Читать книгу Multi-Processor System-on-Chip 1 - Liliana Andrade - Страница 29

Cyber-physical systems (CPSs) are characterized by software that interacts with the physical world, often with time-sensitive safety-critical physical sensing and actuation (Lee et al. 2017). Applications such as aircraft pilot support or automated driving systems require more than what classical CPSs provide. More specifically, application functionality increasingly relies on machine learning techniques, while cyber-security requirements have become significantly more stringent. We refer to CPSs enhanced with high-performance machine learning capabilities and strong cyber-security support as “intelligent systems”. Given the state of CMOS computing technology (Kanduri et al. 2017), providing the processing performances required by intelligent systems while meeting the size, weight and power (SWaP) constraints of embedded systems can only be achieved by parallel computing and the specialization of processing elements. For example, automated driving systems targeting L3/L4 SAE J3016 levels of automation are estimated to require over 150 TOPS of deep learning inference in vehicle perception functions, while motion planning functions would require more than 50 FP32 TFLOPS (Figure 2.5).

In order to address the challenges of high-performance embedded computing with time predictability, Kalray has been refining a many-core architecture called the MPPA (Massively Parallel Processor Array) across three generations. The first-generation MPPA processor was primarily targeting accelerated computing (Dupont de Dinechin et al. 2013), but implemented the first key architectural features for time-critical computing (Dupont de Dinechin et al. 2014). Kalray further improved the second-generation MPPA processor for time predictability (Saidi et al. 2015), providing an excellent target for model-based code generation (Perret et al. 2016; Graillat et al. 2018, 2019). Accurate analysis of network-on-chip (NoC) service guarantees was achieved through a new deterministic network calculus formulation (Dupont de Dinechin and Graillat 2017). Unlike the first-generation MPPA processor that relied on cyclostatic dataflow programming (Bodin et al. 2013, 2016), the second-generation MPPA programming environment was able to support OpenCL and OpenVX applications (Hascoët et al. 2018).

In this chapter, we present the third-generation MPPA processor, manufactured in 16FFC CMOS technology, whose many-core architecture has significantly improved upon the previous ones in the areas of performance, programmability, functional safety and cyber-security.
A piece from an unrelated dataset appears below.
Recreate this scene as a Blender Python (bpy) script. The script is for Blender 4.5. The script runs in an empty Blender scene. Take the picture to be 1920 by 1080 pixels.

These features are motivated by application cases in defense, avionics and automotive where the high-performance, high-integrity and cyber-security functions can be consolidated onto a single or dual processor configuration. In section 2.2, we discuss many-core architectures and their limitations with regard to intelligent system requirements. In section 2.3, we present the main features of the third-generation MPPA architecture and processor. In section 2.4, we introduce the MPPA3 application software environments.